Gagalnya pelaksanaan proyek perbaikan jalan di ratusan titik gara-gara pinjaman dari bank tidak bisa cair, mendapat sorotan dari pengamat ekonomi Ponorogo, Sayid Abas. Dosen Universitas Muhammadiyah Ponorogo (UMPO) ini mempertanyakan bagaimana awal kajian dari Pemkab sampai akhirnya pinjaman tidak bisa dicairkan. Hal itu mengindikasikan tidak ada perencanaan yang jelas dan tidak adanya komunikasi publik yang intensif.
Dalam teori konsep ekonomi pembangunan, sebuah proyek atau pemenuhan kebutuhan tidak boleh seratus persen mengandalkan hutang. Menurutnya, hutang posisinya hanya sebagai pelengkap saja, bukan penentu. Jika pinjaman dijadikan penentu sangat berbahaya, sehingga jika akhirnya tidak bisa dicairkan maka yang terjadi adalah kegagalan proyek atau pekerjaan.
Semestinya, Pemkab harus sudah memiliki modal sendiri sekitar 70 persen, sedangkan sisanya 30 persen baru dari pihak ketiga atau pinjaman. Karenanya, kegagalan pelaksanaan kegiatan proyek perbaikan jalan diminta menjadi evaluasi tersendiri bagi eksekutif maupun legislatif.
Ada baiknya, apa pun yang menjadi program daerah disosialisasikan terlebih dahulu ke masyarakat jika untuk kepentingan publik. Setelah mendapatkan masukan atau aspirasi, ditelaah lewat kajian melibatkan ahlinya. Pihaknya melihat banyak proyek yang datang tiba-tiba dengan kepentingan transaksional.

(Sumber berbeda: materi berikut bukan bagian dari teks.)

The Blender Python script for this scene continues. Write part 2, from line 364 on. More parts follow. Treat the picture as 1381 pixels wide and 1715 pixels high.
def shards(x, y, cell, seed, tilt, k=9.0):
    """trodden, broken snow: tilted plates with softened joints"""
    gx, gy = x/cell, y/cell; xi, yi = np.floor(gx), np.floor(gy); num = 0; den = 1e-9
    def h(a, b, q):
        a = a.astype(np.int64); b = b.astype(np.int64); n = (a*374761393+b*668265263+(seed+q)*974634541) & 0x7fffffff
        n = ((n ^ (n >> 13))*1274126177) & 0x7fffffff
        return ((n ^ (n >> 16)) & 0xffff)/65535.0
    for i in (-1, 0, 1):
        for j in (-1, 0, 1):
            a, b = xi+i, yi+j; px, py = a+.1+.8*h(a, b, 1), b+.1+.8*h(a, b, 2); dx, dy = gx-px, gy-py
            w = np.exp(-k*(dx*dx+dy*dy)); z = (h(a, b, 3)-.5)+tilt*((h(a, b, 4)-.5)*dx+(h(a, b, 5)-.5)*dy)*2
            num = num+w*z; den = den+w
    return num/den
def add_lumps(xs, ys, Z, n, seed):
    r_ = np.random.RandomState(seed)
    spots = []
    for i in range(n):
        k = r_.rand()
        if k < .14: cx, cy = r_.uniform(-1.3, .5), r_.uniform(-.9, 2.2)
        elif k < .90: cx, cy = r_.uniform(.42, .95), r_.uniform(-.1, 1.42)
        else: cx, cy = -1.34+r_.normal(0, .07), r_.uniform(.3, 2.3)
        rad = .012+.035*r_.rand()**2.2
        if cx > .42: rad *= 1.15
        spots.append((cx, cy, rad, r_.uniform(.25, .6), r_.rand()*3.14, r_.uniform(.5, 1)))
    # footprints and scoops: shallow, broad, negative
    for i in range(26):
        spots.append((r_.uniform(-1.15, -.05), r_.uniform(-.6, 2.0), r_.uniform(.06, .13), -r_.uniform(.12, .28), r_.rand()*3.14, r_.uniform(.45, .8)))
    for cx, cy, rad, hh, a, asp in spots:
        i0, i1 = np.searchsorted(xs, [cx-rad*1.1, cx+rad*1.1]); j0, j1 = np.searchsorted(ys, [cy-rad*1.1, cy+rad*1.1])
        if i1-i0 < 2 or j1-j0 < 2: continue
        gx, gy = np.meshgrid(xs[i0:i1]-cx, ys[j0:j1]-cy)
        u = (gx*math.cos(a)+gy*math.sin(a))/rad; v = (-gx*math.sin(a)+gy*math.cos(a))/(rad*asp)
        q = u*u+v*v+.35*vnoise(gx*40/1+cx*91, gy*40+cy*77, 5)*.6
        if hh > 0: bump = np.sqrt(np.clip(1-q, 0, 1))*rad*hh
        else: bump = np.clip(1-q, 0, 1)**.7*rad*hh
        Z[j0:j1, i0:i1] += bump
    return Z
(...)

Selain itu, harusnya banyak terobosan yang bisa dilakukan, tidak hanya mengandalkan pinjaman. Jika bicara kerugian akibat tidak terealisasinya proyek jalan, secara ekonomi bukan hanya berdampak pada masyarakat, namun juga kontraktor pelaksana proyek yang sudah mempersiapkan diri sebagai pemenang lelang.